▶ _Written request_
Scan the entries below and count the lines holding the string "picture". Supply only the number.

— begin Data to use —

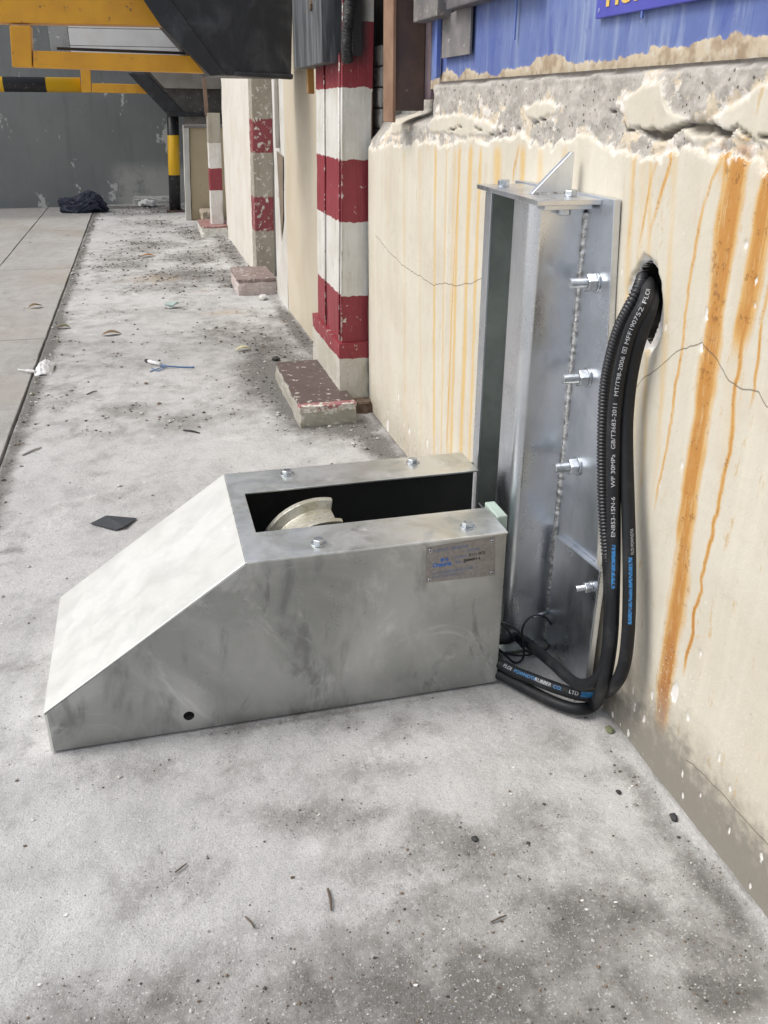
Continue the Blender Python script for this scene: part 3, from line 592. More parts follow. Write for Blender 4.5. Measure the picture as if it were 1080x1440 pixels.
# ================================================================== HOSES
rub = NT('black_rubber'); n_ = rub.noise(7, 5, .65); n2_ = rub.noise(60, 4)
rub = rub.done(rub.mix(rub.step(.52, .85, n_, 0, .5), rub.mix(rub.step(.55, .8, n2_, 0, .5), (.011, .012, .014), (.028, .035, .037)), (.12, .12, .12)), rub.step(.4, .8, n_, .42, .75), 0, rub.bump(rub.noise(500, 2), .25, .001), .3)
white_ink = flat('white_ink', (.50, .51, .53), .6); blue_ink = flat('blue_ink', (.03, .22, .50), .5)
Xw = lambda x, y, X: onX(x, y, X); Zw = lambda x, y, z: onZ(x, y, z)
A = [Xw(908,388,.97), Xw(912,404,.905), Xw(906,428,.870), Xw(889,462,.853), Xw(877,502,.847), Xw(869,542,.844), Xw(864,592,.842), Xw(863,640,.841), Xw(863,705,.840), Xw(863,770,.838), Xw(862,840,.836), Xw(860,890,.834), Xw(855,932,.832), Xw(848,963,.830),
     Zw(836,990,.030), Zw(812,997,.021), Zw(778,987,.019), Zw(742,969,.019), Zw(712,953,.020), np.array([.66, 1.66, .03]), np.array([.62, 1.70, .06])]
B = [Xw(912,396,.97), Xw(917,412,.912), Xw(914,434,.882), Xw(902,468,.870), Xw(892,504,.867), Xw(885,544,.866), Xw(881,592,.865), Xw(881,642,.864), Xw(883,705,.862), Xw(885,780,.858), Xw(885,840,.856), Xw(883,893,.853), Xw(877,937,.849), Xw(865,962,.845),
     Zw(848,975,.052), Zw(822,978,.050), Zw(790,970,.052), Zw(750,955,.052), Zw(715,940,.050), np.array([.665, 1.67, .06]), np.array([.62, 1.70, .08])]
Cc = [Xw(903,383,.97), Xw(903,394,.905), Xw(892,420,.880), Xw(872,460,.870), Xw(860,500,.867), Xw(852,542,.866), Xw(849,592,.864), Xw(848,645,.863), Xw(849,702,.861), Xw(852,750,.859), Xw(856,790,.857)]
Cd = [Xw(855,780,.857), Xw(857,840,.856), Xw(856,890,.853), Xw(850,935,.842), Xw(836,957,.828), Xw(815,962,.812), Xw(795,950,.803), np.array(Xw(778,934,.800)), np.array([.795, 1.690, .052]), np.array([.755, 1.695, .052]), np.array([.69, 1.70, .06])]
def surf_text(root, P, txt, s0, length_size, m, r, facing, v0=0., bold=0., rev=False, sx=1.):
    """wraps printed letters round a hose, starting s0 metres along it"""
    V, F = font_mesh(txt, length_size, bold)
    bm = bmesh.new(); bv = [bm.verts.new(v) for v in V]
    for f in F:
        try: bm.faces.new([bv[i] for i in f])
        except ValueError: pass
    for yk in np.arange(-.3, 1.0, .1)*length_size: bmesh.ops.bisect_plane(bm, geom=bm.verts[:]+bm.edges[:]+bm.faces[:], plane_co=(0, yk, 0), plane_no=(0, 1, 0))
    bm.verts.index_update(); V = np.array([v.co[:] for v in bm.verts]); F = [tuple(v.index for v in f.verts) for f in bm.faces]; bm.free()
    L = np.concatenate([[0], np.cumsum(np.linalg.norm(np.diff(P, axis=0), axis=1))]); fc = np.array(facing, float)
    out_ = []
    for vx, vy, _ in V:
        s = s0+(-vx if rev else vx)*sx; c = np.array([np.interp(s, L, P[:, i]) for i in range(3)]); c2 = np.array([np.interp(s+.004, L, P[:, i]) for i in range(3)])
        T = c2-c; T /= np.linalg.norm(T)
        if rev: T = -T
        U = fc-T*(fc@T); U /= np.linalg.norm(U); Q = np.cross(U, T)      # Q: up-direction of letters
        a = (vy-length_size*.35+v0)/r
        out_.append(c+(r+.0006)*(math.cos(a)*U+math.sin(a)*Q))
    mb = MB(); mb.add(out_, F); build('lettering', mb, m, root)
RH = .0138
def hose(name, pts, r, label, **kw):
    P, L = resample(catmull(pts, 14), .005); root = build(name, MB().sweep(P, r, 22), rub, None, label=label, cat='hose', **kw); return root, P, L
hA, PA, LA = hose('rubber_hose', A, RH, 'smooth black rubber hose with white lettering running up its length, nearest the corrugated conduit', group='rubber hoses from the wall hole')
hB, PB, LB = hose('rubber_hose', B, RH*.97, 'smooth black rubber hose with a blue printed stripe, rightmost against the cream wall', group='rubber hoses from the wall hole')
def at_s(P, pt):      # distance along the hose nearest a point
    L = np.concatenate([[0], np.cumsum(np.linalg.norm(np.diff(P, axis=0), axis=1))]); return L[np.argmin(np.linalg.norm(P-np.array(pt), axis=1))]
face = (-.50, -.83, .30)
def zat(P, z): L = np.concatenate([[0], np.cumsum(np.linalg.norm(np.diff(P, axis=0), axis=1))]); i = np.argmin(np.abs(P[:, 2]-z)); return L[i]
zf = lambda x, y: onX(x, y, .842)[2]
for txt, ytop_, sx in (('EN853-1SN-6', 752, .98), ('WP 30MPa', 684, .98), ('GB/T3683-2011', 632, .98), ('MT/T98-2006', 553, .98), ('\u2327 MFF190752', 488, .98), ('FLOI', 422, .98)):
    surf_text(hA, PA, txt, zat(PA, zf(864, ytop_)), .0108, white_ink, RH, face, .001, .0, True, sx*1.36)
V = None
def stripe(root, P, sa, sb, w, m, r, facing, v0=0):
    L = np.concatenate([[0], np.cumsum(np.linalg.norm(np.diff(P, axis=0), axis=1))]); fc = np.array(facing, float); vs = []; ss = np.linspace(sa, sb, 40)
    for s in ss:
        c = np.array([np.interp(s, L, P[:, i]) for i in range(3)]); c2 = np.array([np.interp(s+.004, L, P[:, i]) for i in range(3)]); T = c2-c; T /= np.linalg.norm(T)
        U = fc-T*(fc@T); U /= np.linalg.norm(U); Q = np.cross(U, T)
        for k in range(5): a = (v0+w*(k/4-.5))/r; vs.append(c+(r+.0004)*(math.cos(a)*U+math.sin(a)*Q))
    mb = MB(); mb.add(vs, [(i*5+k, i*5+k+1, i*5+k+6, i*5+k+5) for i in range(39) for k in range(4)], True); build('printed_stripe', mb, m, root)
bi = NT('worn_blue_ink'); bi = bi.done(bi.mix(bi.step(.5, .56, bi.noise(260, 3)), (.03, .20, .48), (.02, .03, .05)), .5)
stripe(hA, PA, zat(PA, zf(864, 762)), zat(PA, zf(864, 822)), .007, bi, RH, face, 0)
stripe(hB, PB, zat(PB, zf(893, 800)), zat(PB, zf(890, 892)), .007, bi, RH*.97, face, .002)
surf_text(hB, PB, 'FLOI POWNDTA', zat(PB, zf(884, 790)), .0085, white_ink, RH*.97, face, -.006, 0, True, .8)
sB = at_s(PB, Zw(706, 940, .05))
for txt, px_, m in (('FLOI', (710,938), white_ink), ('POWNDTA', (728,944), blue_ink), ('RUBBER', (755,956), white_ink), ('CO.', (782,967), blue_ink), ('LTD', (801,975), white_ink), ('\u2593\u2593\u2593\u2593', (815,979), blue_ink)):
    surf_text(hB, PB, txt, at_s(PB, Zw(*px_, .05)), .0115, m, RH*.97, (-.25, -.75, .6), .001, .0001, True, .98)
hC = thing('conduit_hose', tuple(Cc[1]), 'ribbed black corrugated conduit over a hose, leftmost of the bundle leaving the wall hole', 'conduit', 'rubber hoses from the wall hole')
P, L = resample(catmull(Cc, 14), .00145)
rr_ = [.0130 if i % 5 in (0, 1, 2) else .0104 for i in range(len(P))]
plas_b = flat('black_conduit_plastic', (.016, .017, .021), .38)
build('corrugated_sleeve', MB().sweep(P, rr_, 20), plas_b, hC)
P, L = resample(catmull(Cd, 14), .005); build('inner_hose', MB().sweep(P, .0125, 20), rub, hC)
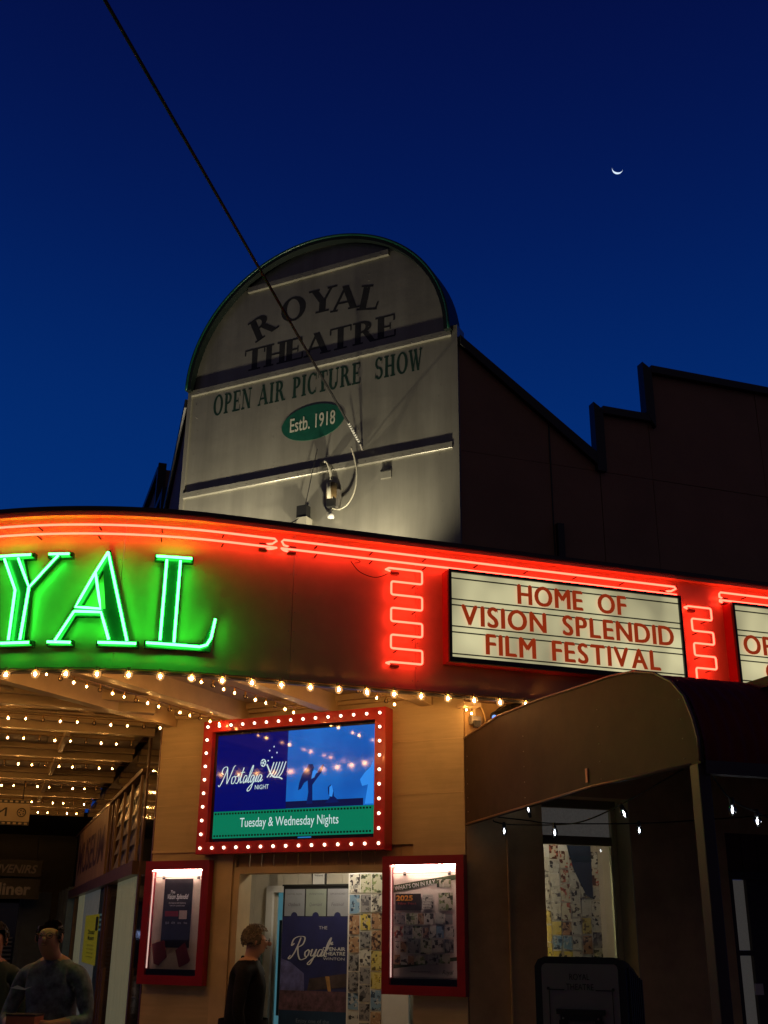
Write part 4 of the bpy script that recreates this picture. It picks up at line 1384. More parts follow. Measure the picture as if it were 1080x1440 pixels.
SN = [  # N o s t a l g i a
    [(-.10, -.02), (-.02, -.10), (.08, .10), (.22, .60), (.26, .86)],
    [(.10, .55), (-.04, .62), (-.02, .86), (.14, .95), (.26, .86), (.34, .50), (.44, .02)],
    [(.44, .02), (.55, .40), (.66, .90), (.76, .98)],
    [(.84, .40), (.72, .34), (.74, .06), (.88, .04), (.94, .30), (.84, .42), (.96, .38), (1.06, .44)],
    [(1.06, .44), (1.10, .52), (1.16, .20), (1.10, .02), (1.0, .06)], [(1.16, .10), (1.26, .35), (1.34, .85)],
    [(1.34, .85), (1.28, .30), (1.32, .04), (1.42, .12)], [(1.20, .58), (1.46, .60)],
    [(1.66, .36), (1.54, .42), (1.46, .20), (1.54, .02), (1.68, .32), (1.64, .06), (1.74, .12)],
    [(1.74, .12), (1.90, .60), (1.90, .95), (1.80, .55), (1.80, .05), (1.92, .12)],
    [(2.12, .36), (2.0, .42), (1.92, .20), (2.0, .04), (2.14, .36), (2.08, -.25), (1.92, -.42), (1.88, -.28), (2.22, .10)],
    [(2.22, .10), (2.30, .42), (2.28, .08), (2.38, .10)],
    [(2.60, .36), (2.48, .42), (2.40, .20), (2.48, .04), (2.62, .36), (2.58, .06), (2.72, .16)]]
for p in SN: q.stroke(p, sx0 + .045, vv + .006, sz1 - .40, .150, wd=.055, thin=.55, shear=.22)
q.build('title', M_SW, sn)
q = MB()
q.disc((sx0 + .455, sz1 - .245), .026, .031, vv + .006, 20, t=.001)
q.build('reel_emblem', M_SW, sn)
for k in range(5):
    q = MB()
    q.stroke([(0, -.2), (.14, .0), (.26, .42)], sx0 + .50 + k * .028, vv + .0075, sz1 - .325, .19, wd=.045, thin=.8, shear=.1)
    q.build('film_strip', M_SW, sn)
q = MB()
q.stroke([(0, .35), (.3, -.15), (.62, -.22), (.8, -.3)], sx0 + .49, vv + .0075, sz1 - .325, .19, wd=.06, thin=.8, shear=0)
q.build('film_strip', M_SW, sn)
for a, b in ((.53, .18), (.57, .15), (.555, .235), (.60, .20), (.52, .26)):
    MB().disc((sx0 + a - .02, sz1 - b + .03), .006, .007, vv + .006, 8, t=.001).build('star', M_SW, sn)
MB().text('NIGHT', sx0 + .385, vv + .006, sz1 - .452, .034, .130).build('subtitle', M_SW, sn)
q = MB()
for a in (0, 72, 144, 216, 288):
    q.disc((sx0 + .455 + .014 * math.cos(R_(a)), sz1 - .245 + .017 * math.sin(R_(a))), .007, .008, vv + .0085, 10, t=.001)
q.build('reel_holes', M_S1, sn)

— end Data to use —

▶ _Response_
2